Alors, es-tu bien sûr ?
Est-ce vraiment cela que tu veux ?
Si c’est le cas, alors vas-y !
Et mets-y toutes tes forces, tout ton cœur.
N’hésite pas !
Et donne-toi les moyens d’aller jusqu’au bout.
C’est cela que Jésus dit dans le passage
que nous avons entendu.
Et ce sont des paroles importantes.
Justement pour nous.
Justement aujourd’hui.
Notre Église,
comme la plupart des Églises historiques en Europe,
est en déclin :
toujours moins d’enfants et de jeunes,
toujours moins de personnes au culte,
toujours moins de ministres.
« Il faut faire quelque chose ! »
C’est ce qui se dit,
ce qui se répète.
Et c’est là qu’il est bon d’entendre la question de Jésus :
« Qu’est-ce que vous voulez vraiment ? »
« Et qu’est-ce que vous êtes prêts à mettre en jeu pour ça ? »
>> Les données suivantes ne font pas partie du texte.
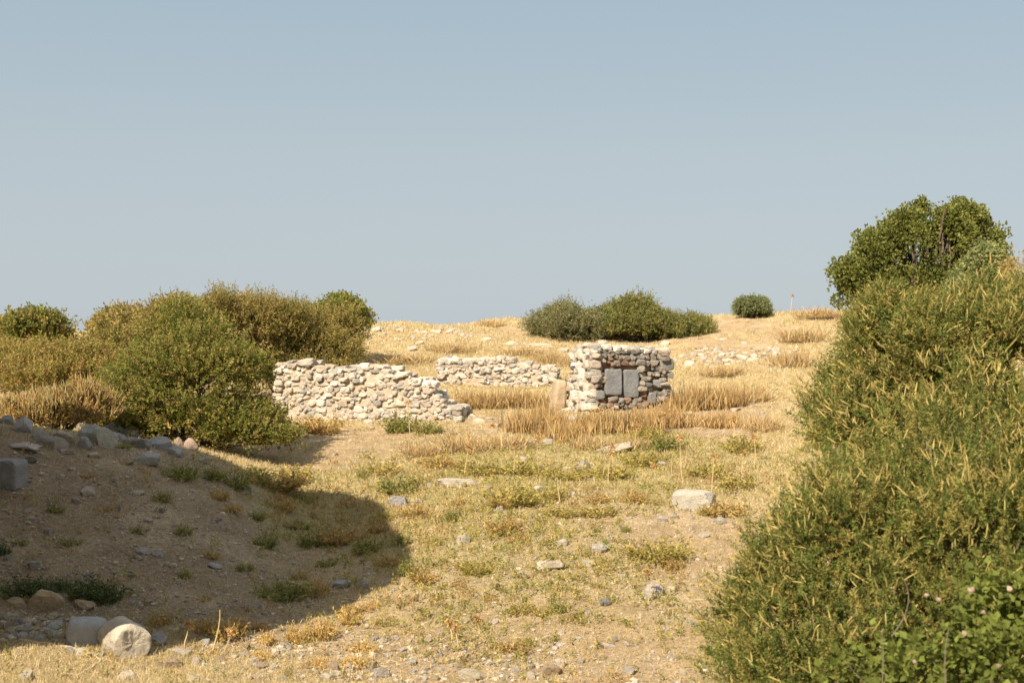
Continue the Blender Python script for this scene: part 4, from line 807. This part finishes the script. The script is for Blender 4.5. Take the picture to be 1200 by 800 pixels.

Si c’est juste revenir à la situation des années 80,
avec une institution bien installée
qui tourne en ronronnant
et sans faire de vagues,
ça ne va pas le faire.
Car c’est juste un soupir nostalgique.
Ce n’est pas une soif.
Ce n’est pas une visée, un moteur.
Et à part une ou deux thunes
pas sûr que l’on soit prêt à mettre quelque chose
dans ce projet.
En tout cas rien qui nous coûte.
Par contre, l’Évangile,
celui que l’on trouve dans la Bible,
Jésus,
le Sermon sur la montagne :
« Vous êtes la lumière du monde »,
« Vous êtes le sel de la terre ».
Et aussi cet appel :
« Changez de manière de penser,
changez de vie,
car le Royaume des cieux
s’est fait proche ! »
Ça, c’est autre chose !
Car, ça, ça va loin.
C’est une tout autre couleur.
Une autre intensité.
Une autre vie.
Et l’on est prêt
à mettre beaucoup plus en jeu.
Si ce que l’on propose
aux familles et aux jeunes,
ce sont des moments sympas,
la réponse sera aussi sympa,
dans le meilleur des cas,
mais elle n’ira pas plus loin.
Par contre, si ce qu’on propose,
c’est une vie nouvelle,
alors peut-être ces gens seront-ils prêts
à engager beaucoup plus
- leurs personnes et leurs cœurs-
pour nous rejoindre sur ce chemin
où nous nous efforçons d’avancer.
Dans ce passage,
Jésus ne nous invite pas
à renoncer,
à revoir nos ambitions à la baisse
et à ne surtout pas viser trop haut.
Construire juste un petit réduit,
plutôt qu’une grande tour.
Non, c’est tout le contraire :
dans ce passage,
Jésus nous invite à voir grand,
à viser loin.
Et surtout à nous donner les moyens
d’aller jusqu’au bout de notre effort.
Non pas forcément achever la construction,
car ce n’est peut-être pas entre nos mains.
Mais déjà ne pas renoncer dès la première difficulté.
Et aussi ne pas nous satisfaire trop vite
de ce qui n’est jamais qu’un tout premier pas.